C'est un roman noir assez complexe dans sa construction mais qui nous offre de beaux portraits psychologiques. Le fait que le lecteur doive interpréter à sa façon pas mal de non-dits ou de silence, ou de phrases qui ne vont pas jusqu'au bout, peut cependant perturber certains lecteurs, car ce n'est pas une lecture facile.
J'ai aimé que l'auteur nous laisse une marge personnelle d'interprétation, car on élabore des hypothèses, on cherche à comprendre pourquoi l'auteur nous met sur telle ou telle piste, nous donne telle ou telle info et puis nous laisse en plan. Le suspense monte en puissance, et à la fin tout ce qu'on n'avait pas compris sera révélé.
L'auteur a écrit une quinzaine de romans et a obtenu plusieurs prix. Ses romans sortent tous de l'ordinaire car il aime parler de la société et des gens avant tout. Il a une sensibilité à fleur de peau, une écriture toute en finesse, et sait nous émouvoir tout en ne cachant rien de la réalité sociale ou politique de l'Italie.

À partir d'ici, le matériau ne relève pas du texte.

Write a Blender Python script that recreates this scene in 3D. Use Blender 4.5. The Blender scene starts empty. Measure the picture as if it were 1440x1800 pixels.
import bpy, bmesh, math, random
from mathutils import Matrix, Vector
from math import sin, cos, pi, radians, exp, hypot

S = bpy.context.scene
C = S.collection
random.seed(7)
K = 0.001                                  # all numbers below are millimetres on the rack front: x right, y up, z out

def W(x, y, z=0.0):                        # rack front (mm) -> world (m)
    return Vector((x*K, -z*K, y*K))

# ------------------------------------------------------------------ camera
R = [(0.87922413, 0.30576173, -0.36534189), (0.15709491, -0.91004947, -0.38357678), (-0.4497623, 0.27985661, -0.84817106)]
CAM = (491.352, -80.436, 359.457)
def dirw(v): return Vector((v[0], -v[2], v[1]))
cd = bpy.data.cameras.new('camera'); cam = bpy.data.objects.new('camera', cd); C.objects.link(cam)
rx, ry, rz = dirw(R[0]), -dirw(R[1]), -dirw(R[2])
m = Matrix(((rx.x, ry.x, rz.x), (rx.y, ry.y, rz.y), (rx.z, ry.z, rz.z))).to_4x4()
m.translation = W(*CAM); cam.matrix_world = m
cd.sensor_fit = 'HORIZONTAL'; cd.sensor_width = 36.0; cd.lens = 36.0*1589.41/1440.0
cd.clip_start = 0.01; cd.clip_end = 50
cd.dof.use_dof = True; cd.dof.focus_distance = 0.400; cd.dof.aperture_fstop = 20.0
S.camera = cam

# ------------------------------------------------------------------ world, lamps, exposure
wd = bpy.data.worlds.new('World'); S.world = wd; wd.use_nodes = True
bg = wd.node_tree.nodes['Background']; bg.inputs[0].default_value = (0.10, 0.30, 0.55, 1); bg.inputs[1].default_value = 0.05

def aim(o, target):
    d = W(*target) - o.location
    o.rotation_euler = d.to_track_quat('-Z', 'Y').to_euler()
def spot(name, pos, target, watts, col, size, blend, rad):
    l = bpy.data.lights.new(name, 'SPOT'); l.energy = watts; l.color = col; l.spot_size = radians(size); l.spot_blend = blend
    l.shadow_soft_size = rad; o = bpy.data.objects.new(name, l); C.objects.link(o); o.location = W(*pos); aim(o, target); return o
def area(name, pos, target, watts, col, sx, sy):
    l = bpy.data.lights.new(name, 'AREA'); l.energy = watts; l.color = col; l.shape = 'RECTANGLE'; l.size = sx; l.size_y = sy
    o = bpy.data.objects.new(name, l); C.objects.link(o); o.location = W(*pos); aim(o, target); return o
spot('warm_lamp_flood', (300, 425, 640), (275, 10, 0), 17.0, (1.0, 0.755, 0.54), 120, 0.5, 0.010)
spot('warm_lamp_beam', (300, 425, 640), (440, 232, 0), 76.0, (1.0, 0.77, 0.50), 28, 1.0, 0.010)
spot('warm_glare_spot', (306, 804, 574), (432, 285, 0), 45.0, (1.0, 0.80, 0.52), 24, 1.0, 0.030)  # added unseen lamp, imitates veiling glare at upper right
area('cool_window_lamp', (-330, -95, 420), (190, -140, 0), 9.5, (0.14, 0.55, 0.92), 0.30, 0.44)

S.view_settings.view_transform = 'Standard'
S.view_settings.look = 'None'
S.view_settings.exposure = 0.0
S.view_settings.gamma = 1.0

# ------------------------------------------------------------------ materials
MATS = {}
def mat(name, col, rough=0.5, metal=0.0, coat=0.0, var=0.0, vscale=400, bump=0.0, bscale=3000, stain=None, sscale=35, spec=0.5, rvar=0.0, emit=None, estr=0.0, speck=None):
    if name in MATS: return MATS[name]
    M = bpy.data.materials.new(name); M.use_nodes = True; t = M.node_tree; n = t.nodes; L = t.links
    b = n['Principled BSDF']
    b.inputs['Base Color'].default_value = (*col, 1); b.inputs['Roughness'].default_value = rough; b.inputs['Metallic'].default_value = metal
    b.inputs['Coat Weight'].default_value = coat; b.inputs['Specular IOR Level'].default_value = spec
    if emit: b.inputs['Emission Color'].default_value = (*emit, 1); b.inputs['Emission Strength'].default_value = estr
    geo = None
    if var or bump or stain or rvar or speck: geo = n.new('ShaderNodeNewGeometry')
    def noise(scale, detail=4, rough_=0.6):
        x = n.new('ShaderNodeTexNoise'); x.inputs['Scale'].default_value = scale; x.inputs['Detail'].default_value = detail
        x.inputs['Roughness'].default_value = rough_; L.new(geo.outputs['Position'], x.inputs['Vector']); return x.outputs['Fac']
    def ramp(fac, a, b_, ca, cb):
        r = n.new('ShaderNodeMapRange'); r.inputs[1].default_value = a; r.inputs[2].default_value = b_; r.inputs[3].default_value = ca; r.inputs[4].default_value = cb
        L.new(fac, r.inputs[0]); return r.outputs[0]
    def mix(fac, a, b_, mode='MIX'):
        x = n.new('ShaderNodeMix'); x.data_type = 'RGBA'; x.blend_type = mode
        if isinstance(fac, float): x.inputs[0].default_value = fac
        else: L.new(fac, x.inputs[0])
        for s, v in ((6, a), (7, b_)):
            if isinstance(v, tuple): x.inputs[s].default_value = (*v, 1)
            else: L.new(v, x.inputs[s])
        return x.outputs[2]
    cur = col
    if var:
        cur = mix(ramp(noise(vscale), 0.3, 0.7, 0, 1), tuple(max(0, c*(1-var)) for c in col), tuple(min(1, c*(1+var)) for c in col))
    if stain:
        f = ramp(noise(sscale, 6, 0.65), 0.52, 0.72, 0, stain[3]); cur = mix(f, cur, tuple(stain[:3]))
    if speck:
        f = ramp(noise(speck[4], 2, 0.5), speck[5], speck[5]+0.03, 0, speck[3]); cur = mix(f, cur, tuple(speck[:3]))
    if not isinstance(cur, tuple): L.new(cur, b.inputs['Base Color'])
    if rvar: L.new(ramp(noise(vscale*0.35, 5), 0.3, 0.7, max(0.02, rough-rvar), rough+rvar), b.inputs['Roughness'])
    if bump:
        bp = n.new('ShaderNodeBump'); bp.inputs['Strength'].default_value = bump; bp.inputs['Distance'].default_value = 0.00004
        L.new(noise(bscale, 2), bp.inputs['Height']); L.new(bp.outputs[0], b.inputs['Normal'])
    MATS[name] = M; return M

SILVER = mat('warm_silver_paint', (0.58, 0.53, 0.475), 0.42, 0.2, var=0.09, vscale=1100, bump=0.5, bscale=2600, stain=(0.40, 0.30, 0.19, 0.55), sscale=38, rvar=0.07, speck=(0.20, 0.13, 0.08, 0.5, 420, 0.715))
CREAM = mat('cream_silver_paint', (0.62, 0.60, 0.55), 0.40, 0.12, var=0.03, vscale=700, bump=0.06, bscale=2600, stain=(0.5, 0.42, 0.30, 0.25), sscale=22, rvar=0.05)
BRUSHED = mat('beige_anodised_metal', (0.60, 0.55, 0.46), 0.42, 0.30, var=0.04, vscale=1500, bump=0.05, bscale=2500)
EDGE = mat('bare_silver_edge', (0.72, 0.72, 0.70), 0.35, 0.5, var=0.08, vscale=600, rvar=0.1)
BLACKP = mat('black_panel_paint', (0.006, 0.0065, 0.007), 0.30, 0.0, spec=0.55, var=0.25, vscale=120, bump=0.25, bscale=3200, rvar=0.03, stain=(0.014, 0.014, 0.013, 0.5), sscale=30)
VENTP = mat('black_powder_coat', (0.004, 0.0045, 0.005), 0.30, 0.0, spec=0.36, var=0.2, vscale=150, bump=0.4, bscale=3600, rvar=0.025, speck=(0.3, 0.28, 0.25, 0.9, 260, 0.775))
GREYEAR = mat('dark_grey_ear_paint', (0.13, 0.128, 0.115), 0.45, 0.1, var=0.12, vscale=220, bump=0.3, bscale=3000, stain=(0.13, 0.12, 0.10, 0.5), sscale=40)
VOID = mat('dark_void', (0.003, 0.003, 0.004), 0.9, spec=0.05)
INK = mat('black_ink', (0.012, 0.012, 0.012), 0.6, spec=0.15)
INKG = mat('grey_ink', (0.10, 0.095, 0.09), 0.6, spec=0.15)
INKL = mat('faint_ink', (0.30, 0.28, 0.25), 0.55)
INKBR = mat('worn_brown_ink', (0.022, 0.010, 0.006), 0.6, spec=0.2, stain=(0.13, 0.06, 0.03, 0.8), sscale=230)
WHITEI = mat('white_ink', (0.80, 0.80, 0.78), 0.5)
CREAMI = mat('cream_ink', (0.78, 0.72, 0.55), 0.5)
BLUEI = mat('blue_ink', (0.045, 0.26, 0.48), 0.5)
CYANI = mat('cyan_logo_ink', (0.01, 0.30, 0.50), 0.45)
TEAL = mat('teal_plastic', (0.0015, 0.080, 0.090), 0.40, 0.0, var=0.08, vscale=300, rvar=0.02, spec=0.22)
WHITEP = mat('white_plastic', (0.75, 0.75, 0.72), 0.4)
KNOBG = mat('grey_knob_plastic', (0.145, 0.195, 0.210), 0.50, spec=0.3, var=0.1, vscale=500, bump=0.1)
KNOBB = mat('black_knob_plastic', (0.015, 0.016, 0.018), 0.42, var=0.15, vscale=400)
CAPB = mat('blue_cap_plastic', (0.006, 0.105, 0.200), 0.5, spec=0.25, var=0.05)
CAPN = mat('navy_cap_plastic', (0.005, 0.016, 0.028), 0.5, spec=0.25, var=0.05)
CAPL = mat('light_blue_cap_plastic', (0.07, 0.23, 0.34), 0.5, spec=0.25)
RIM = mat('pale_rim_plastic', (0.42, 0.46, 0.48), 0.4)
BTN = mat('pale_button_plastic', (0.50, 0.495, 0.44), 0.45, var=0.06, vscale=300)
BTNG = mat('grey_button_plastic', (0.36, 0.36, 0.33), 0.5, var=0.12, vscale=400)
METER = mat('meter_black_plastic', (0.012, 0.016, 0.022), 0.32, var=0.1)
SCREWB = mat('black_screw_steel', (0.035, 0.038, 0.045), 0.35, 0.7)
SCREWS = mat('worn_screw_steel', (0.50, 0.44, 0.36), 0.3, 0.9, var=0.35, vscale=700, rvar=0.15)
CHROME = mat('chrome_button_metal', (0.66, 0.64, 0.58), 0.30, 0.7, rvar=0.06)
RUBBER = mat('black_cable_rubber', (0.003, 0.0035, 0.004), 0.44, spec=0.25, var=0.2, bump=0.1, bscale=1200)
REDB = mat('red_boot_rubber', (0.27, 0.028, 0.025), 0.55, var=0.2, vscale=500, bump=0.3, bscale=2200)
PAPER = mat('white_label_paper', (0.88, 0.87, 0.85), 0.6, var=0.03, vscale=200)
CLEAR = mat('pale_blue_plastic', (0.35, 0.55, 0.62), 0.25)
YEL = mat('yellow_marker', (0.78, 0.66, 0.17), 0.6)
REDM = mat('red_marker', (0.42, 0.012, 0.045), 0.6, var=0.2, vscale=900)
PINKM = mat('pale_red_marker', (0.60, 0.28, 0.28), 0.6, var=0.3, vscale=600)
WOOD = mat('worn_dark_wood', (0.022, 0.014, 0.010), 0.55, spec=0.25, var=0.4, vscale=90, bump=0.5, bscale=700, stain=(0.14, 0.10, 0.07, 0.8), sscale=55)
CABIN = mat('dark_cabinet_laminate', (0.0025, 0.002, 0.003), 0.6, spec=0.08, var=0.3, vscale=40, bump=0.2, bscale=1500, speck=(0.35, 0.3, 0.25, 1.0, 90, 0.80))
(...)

Bravo à la traductrice, Nathalie Bauer, d'avoir su préserver tout cela.
Sur ce blog, je vous ai présenté deux des trois romans appartenant à une trilogie "historique" qui se déroule en Sardaigne, mais il faut noter que les romans peuvent se lire séparément. Il me reste à lire "C'est à toi" qui se situe entre les deux titres suivants.
J'ai découvert dans un ancien carnet qu'en fait j'avais découvert cet auteur avec "Shéol" paru en 1997 et "Sempre caro" paru en 1999, deux romans qu'il me faudrait relire à présent car je serais bien en peine de vous en parler.
Bon week-end à tous !
Il aurait pu hasarder que certains adultes ne méritent pas la charge qu'on leur a confiée et que les enfants dissimulent parfois leur être véritable pour s'adapter aux attentes de ceux qui devraient leur apprendre à s'exprimer librement. Mais cette théorie n'aurait pas convenu à son cas : sa mère l'avait adoré au point de considérer son moindre souffle, comme un bien précieux.
...l'amour n'est pas un vol, mais un don.